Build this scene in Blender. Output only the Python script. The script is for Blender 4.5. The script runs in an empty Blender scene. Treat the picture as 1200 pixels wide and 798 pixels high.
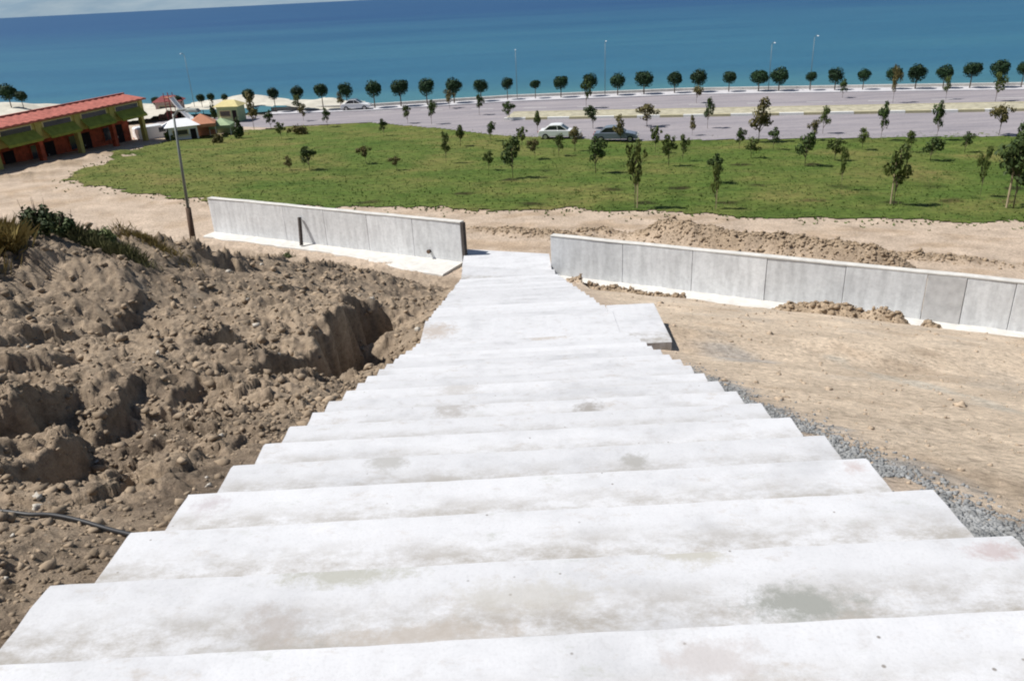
import bpy, bmesh, math, random
import numpy as np
random.seed(7); np.random.seed(7)
rng = np.random.default_rng(11)
S = bpy.context.scene; C = S.collection
R_ = math.radians

# ------------------------------------------------------------------ camera maths (plan measured from the photo)
FPX, CX, CY = 923.0, 600.0, 399.0
def cam_axes(pitch, roll, yaw):
    p, r, y = map(math.radians, (pitch, roll, yaw))
    F = np.array([math.sin(y)*math.cos(p), math.cos(y)*math.cos(p), -math.sin(p)])
    R0 = np.array([math.cos(y), -math.sin(y), 0]); U0 = np.cross(R0, F)
    return F, math.cos(r)*R0 - math.sin(r)*U0, math.sin(r)*R0 + math.cos(r)*U0
F, RR, UU = cam_axes(23.85, 2.87, -0.8)
def ray(x, y): return F + RR*(x-CX)/FPX - UU*(y-CY)/FPX
def atz(x, y, z): d = ray(x, y); return d*(z/d[2])
def atY(x, y, Y): d = ray(x, y); return d*(Y/d[1])

# ------------------------------------------------------------------ noise
def _hash(ix, iy, s):
    h = (ix.astype(np.int64)*374761393 + iy.astype(np.int64)*668265263 + s*974634777) & 0x7fffffff
    h = ((h ^ (h >> 13))*1274126177) & 0x7fffffff
    h = h ^ (h >> 16)
    return (h & 0xffff)/65535.0
def vnoise(x, y, s=0):
    x = np.asarray(x, float); y = np.asarray(y, float)
    ix = np.floor(x); iy = np.floor(y); fx = x-ix; fy = y-iy
    fx = fx*fx*(3-2*fx); fy = fy*fy*(3-2*fy)
    a = _hash(ix, iy, s); b = _hash(ix+1, iy, s); c = _hash(ix, iy+1, s); d = _hash(ix+1, iy+1, s)
    return (a*(1-fx)+b*fx)*(1-fy) + (c*(1-fx)+d*fx)*fy - 0.5
def fbm(x, y, s=0, o=4):
    t = 0; a = 1
    for k in range(o):
        t = t + a*vnoise(x*2**k + 17.3*k, y*2**k - 9.1*k, s+k); a *= .5
    return t
def sm(a, b, x):
    t = np.clip((x-a)/(b-a), 0, 1); return t*t*(3-2*t)

# ------------------------------------------------------------------ stairs profile
RUN, RISE = .68, .237
YA, ZA = 2.75, -2.25
K0, K1 = -5, 17
Y_L0 = YA + RUN*K1; Z_LAND = ZA - RISE*(K1+1)          # landing level
Y_L1 = Y_L0 + 1.75
RUN2, RISE2, N2 = .735, .212, 21
Y_F2 = Y_L1 + RUN2*N2; Z_F2 = Z_LAND - RISE2*N2
_sx = [-60, YA+RUN*(K0-1), Y_L0, Y_L1, Y_F2, 34, 60]
_sz = [ZA-RISE*(K0-1)+.0, ZA-RISE*(K0-1), Z_LAND+.1, Z_LAND-.05, Z_F2-.1, -11.7, -11.8]
def zs(Y): return np.interp(Y, _sx, _sz)
def sxoff(Y): return np.interp(Y, [Y_L1, Y_F2, 36], [0, -.40, -.55])      # second flight drifts a little left
WN = np.array([.464, .886]); WS0 = 30.69; WD = np.array([.886, -.464])
def wdist(X, Y): return WN[0]*X + WN[1]*Y - WS0
SHX = [-400, -120, -60, -40, -20, 0, 25, 47, 67, 140, 400]
SHY = [150, 126, 118, 115.5, 114, 116.3, 114.5, 108.5, 102.8, 88, 36]
def shore(X): return np.interp(X, SHX, SHY)
def Gfar(X, Y):
    s = wdist(X, Y)
    g = np.interp(s, [-6, 5, 12, 45, 300], [-11.8, -11.92, -12.2, -14, -14])
    d = Y - shore(X)
    return g - 3.2*sm(1.0, 6.0, d)
# brow of the left spoil bank: image point, distance
_br = [(-260, 225, 13.5), (-100, 236, 15), (0, 262, 16.5), (60, 268, 17.5), (130, 272, 18.5), (230, 286, 20.5), (300, 297, 23), (380, 310, 26), (440, 320, 28), (500, 334, 30)]
_bp = np.array([atY(*b) for b in _br]); _bp = _bp[np.argsort(_bp[:, 0])]
_bp = np.vstack([[-60, 4, _bp[0, 2]+2], _bp, [-2.0, 31.5, -11.4]])
BUMPS = []
def H(X, Y, bumps=True):
    X = np.asarray(X, float); Y = np.asarray(Y, float)
    off = sxoff(Y); xl = X - off
    base = zs(Y)
    g = Gfar(X, Y)
    # left bank
    a = np.maximum(-xl - 2.12, 0)
    by = np.interp(X, _bp[:, 0], _bp[:, 1]); bz = np.interp(X, _bp[:, 0], _bp[:, 2])
    zb = zs(by)
    lift = bz - zb                                  # how far the brow stands above the stair line
    t = np.clip((Y+2)/(by+2), 0, 1)
    nearl = .10*a*(1-t)
    left = base - .17 + nearl + lift*t**1.6*sm(0, .6, a)
    left = np.where(Y > by, bz - .75*(Y-by), left)
    left = np.maximum(left, g)
    # right side
    b = np.maximum(xl - 2.12, 0)
    gr = g - .24*sm(1.5, 6, xl)*(1-sm(-.3, .1, wdist(X, Y)))
    right = base - .20 - .135*b
    right = np.maximum(right, gr)
    mid = base - .42
    z = np.where(xl < -2.05, left, np.where(xl > 2.05, right, mid))
    s = wdist(X, Y)
    w = np.where(xl > 3.0, sm(-5.0, -1.5, s), sm(-1.6, -.4, s))
    z = z*(1-w) + np.where(xl > 1.5, gr, g)*w
    if bumps:
        for (cx, cy, sx_, sy_, h, ang) in BUMPS:
            dx = X-cx; dy = Y-cy; ca, sa = math.cos(ang), math.sin(ang)
            u = (dx*ca+dy*sa)/sx_; v = (-dx*sa+dy*ca)/sy_
            z = z + h*np.exp(-(u*u+v*v))
    return z
def hit(px, py, t0=1.0, lift=0.0):
    """first point of the ground seen at an image position"""
    d = ray(px, py); t = t0
    prev = t
    while t < 900:
        p = d*t
        if p[2] <= float(H(p[0], p[1])) + lift: break
        prev = t; t *= 1.004; t += .02
    a, b = prev, t
    for _ in range(24):
        m = (a+b)/2; p = d*m
        if p[2] <= float(H(p[0], p[1])) + lift: b = m
        else: a = m
    return d*b
def pxm(P):                                    # pixels (photo) per metre at a point
    return FPX/float(np.dot(P, F))

# dirt heaps: (px,py, along, across, height)
for (px, py, z, a, c, h) in [(715, 352, -11.3, .9, .45, .35), (765, 354, -11.2, 1.2, .45, .42), (805, 358, -11.3, .8, .4, .32),
                             (690, 346, -11.5, .7, .4, .2),
                             (930, 374, -11.3, 1.1, .5, .5), (985, 383, -11.3, 1.3, .55, .6), (1045, 396, -11.3, 1.0, .5, .6), (1088, 406, -11.2, .5, .4, .5)]:
    p = atz(px, py, -11.9); sd_ = float(wdist(p[0], p[1])); k_ = min(0, -1.75-sd_); p = p[:2] + WN*k_
    BUMPS.append((p[0], p[1], a, c, h*1.55, -.48))
for (px, py, a, c, h) in [(775, 268, 1.5, .9, .75), (812, 275, 1.9, .9, .85), (860, 284, 2.2, .9, .75), (925, 291, 2.4, .9, .8), (985, 300, 2.0, .8, .75), (1035, 306, 1.3, .7, .6),
                          (650, 262, 2.0, .6, .25), (590, 258, 1.6, .5, .2), (700, 258, 1.3, .5, .25), (1080, 286, 3, .6, .2)]:
    p = atz(px, py+14, -11.95); BUMPS.append((p[0], p[1], a, c, h, -.46))
# left beyond the brow: pale earth ridges by the building
for (px, py, a, c, h) in [(75, 192, 2.6, 1.2, .4), (130, 178, 2.5, 1.2, .5), (20, 211, 3, 1.0, .3)]:
    p = atz(px, py+6, -12.6); BUMPS.append((p[0], p[1], a, c, h, .9))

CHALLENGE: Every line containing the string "scene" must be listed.

SOLUTION TO THE EXERCISE:
Build this scene in Blender. Output only the Python script. The script is for Blender 4.5. The script runs in an empty Blender scene. Treat the picture as 1200 pixels wide and 798 pixels high.
S = bpy.context.scene; C = S.collection